— TO BE DONE —
Output a single figure: the number of lines in which the word "from" appears.

[start of RECORDS SUPPLIED]

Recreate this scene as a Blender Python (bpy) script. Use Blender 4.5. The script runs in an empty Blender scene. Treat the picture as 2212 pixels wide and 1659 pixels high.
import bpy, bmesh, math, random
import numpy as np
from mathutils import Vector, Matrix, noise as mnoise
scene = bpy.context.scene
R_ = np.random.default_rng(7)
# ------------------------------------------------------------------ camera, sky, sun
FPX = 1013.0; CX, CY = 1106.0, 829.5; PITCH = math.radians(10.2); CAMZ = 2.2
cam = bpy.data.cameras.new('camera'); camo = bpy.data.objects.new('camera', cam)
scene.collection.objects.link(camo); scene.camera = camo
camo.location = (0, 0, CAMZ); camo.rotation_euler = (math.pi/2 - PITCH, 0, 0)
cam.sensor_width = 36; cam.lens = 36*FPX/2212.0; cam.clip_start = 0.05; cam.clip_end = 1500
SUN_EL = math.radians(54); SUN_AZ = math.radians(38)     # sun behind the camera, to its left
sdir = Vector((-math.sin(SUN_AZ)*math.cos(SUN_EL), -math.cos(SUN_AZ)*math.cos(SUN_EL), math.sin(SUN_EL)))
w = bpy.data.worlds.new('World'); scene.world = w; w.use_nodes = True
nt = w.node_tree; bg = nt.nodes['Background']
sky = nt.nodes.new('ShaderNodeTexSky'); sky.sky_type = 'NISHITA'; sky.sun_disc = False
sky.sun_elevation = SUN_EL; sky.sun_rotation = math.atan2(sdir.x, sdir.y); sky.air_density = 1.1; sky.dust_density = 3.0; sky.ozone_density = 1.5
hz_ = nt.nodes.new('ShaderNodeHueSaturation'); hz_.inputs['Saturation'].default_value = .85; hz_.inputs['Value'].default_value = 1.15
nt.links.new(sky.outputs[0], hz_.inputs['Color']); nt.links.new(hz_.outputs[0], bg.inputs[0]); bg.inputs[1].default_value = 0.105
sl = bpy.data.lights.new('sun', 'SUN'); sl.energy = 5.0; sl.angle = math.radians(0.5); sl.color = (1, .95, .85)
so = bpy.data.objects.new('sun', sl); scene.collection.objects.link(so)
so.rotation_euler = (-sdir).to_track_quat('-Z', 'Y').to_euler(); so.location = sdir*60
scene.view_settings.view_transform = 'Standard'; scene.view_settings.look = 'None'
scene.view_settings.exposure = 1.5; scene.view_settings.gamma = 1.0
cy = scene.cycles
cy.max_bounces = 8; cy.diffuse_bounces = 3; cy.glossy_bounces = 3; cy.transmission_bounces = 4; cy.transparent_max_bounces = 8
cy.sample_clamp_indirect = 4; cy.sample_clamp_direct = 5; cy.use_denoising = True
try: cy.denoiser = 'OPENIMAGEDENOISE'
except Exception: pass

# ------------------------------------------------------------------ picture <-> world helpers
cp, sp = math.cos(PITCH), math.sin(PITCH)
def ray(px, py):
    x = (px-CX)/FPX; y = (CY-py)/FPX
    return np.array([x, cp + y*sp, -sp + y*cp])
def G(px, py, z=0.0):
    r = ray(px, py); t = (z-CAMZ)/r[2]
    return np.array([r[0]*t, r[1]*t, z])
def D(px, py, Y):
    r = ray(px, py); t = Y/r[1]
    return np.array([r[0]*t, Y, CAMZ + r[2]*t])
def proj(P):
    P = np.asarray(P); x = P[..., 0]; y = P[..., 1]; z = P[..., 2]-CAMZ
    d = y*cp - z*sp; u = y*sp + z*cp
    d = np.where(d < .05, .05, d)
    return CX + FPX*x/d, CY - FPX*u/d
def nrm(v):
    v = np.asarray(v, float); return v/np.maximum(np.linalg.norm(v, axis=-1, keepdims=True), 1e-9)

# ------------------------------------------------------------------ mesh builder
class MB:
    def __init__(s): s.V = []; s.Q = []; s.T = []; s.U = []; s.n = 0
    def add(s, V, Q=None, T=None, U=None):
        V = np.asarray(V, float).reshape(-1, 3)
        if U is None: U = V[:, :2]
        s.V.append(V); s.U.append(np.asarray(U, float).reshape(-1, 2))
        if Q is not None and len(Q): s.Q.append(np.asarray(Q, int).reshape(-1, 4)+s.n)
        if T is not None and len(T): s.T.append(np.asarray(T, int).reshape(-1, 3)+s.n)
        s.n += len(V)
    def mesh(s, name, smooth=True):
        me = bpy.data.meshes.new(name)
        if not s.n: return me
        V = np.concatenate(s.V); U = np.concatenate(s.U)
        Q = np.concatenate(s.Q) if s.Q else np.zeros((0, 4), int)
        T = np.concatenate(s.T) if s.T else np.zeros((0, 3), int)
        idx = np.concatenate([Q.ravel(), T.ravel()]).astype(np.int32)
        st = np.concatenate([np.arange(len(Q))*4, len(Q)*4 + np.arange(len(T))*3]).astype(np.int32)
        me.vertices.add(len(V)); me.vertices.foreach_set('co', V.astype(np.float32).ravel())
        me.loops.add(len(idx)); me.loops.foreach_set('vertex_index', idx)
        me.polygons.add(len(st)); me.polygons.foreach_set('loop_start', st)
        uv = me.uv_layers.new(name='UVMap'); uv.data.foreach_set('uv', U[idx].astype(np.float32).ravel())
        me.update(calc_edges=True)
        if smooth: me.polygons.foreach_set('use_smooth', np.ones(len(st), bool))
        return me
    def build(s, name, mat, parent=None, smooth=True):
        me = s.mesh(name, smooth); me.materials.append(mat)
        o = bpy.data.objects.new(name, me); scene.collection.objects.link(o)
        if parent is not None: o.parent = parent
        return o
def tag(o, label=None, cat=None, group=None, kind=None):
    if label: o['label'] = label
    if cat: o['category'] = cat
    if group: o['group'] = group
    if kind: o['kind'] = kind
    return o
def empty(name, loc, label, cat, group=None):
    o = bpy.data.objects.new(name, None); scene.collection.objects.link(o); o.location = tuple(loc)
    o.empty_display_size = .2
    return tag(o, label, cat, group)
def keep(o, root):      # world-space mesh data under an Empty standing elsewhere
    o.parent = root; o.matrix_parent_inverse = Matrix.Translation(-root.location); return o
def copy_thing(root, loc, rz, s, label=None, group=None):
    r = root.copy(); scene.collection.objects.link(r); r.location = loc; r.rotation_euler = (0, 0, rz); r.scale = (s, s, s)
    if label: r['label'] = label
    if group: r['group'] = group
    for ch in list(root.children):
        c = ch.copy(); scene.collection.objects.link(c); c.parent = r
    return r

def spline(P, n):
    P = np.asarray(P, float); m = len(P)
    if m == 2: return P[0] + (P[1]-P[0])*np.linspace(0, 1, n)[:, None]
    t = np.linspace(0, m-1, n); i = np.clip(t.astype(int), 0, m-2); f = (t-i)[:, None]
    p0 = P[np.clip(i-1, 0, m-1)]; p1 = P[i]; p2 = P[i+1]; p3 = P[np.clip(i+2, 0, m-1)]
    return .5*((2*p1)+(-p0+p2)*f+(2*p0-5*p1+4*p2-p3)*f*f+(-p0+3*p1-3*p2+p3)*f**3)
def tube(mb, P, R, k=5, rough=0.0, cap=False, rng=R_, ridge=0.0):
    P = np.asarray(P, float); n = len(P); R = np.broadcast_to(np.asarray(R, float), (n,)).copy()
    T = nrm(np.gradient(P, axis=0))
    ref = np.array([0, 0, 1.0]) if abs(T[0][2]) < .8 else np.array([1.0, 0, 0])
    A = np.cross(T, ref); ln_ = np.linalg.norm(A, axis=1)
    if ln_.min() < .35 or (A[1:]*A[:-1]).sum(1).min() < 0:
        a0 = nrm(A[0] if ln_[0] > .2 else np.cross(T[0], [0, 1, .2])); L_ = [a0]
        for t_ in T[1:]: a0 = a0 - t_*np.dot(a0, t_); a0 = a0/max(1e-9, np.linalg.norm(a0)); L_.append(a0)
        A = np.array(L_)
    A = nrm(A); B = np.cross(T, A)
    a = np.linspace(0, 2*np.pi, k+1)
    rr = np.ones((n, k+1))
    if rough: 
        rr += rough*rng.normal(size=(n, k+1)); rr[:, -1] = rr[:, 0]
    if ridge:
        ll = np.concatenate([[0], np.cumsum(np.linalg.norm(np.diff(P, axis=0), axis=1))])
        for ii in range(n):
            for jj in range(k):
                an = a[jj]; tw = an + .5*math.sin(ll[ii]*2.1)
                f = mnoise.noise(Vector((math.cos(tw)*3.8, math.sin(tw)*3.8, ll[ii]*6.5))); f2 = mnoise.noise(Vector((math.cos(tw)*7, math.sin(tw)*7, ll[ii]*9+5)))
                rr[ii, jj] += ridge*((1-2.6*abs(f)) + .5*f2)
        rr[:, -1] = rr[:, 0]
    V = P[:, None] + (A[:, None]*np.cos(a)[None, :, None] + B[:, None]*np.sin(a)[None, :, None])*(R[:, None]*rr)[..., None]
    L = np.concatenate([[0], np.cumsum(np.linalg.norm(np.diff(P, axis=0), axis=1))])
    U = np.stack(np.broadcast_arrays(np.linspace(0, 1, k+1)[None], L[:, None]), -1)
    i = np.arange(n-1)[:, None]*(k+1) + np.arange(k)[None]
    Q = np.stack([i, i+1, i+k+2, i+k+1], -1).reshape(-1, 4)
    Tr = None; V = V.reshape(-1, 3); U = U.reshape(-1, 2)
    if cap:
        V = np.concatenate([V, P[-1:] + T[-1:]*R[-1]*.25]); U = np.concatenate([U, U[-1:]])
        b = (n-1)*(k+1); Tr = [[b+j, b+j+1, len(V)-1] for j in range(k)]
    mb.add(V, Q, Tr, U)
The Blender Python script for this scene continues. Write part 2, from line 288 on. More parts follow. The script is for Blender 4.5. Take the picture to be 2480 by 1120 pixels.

[end of RECORDS SUPPLIED]

— THE SOLUTION —
2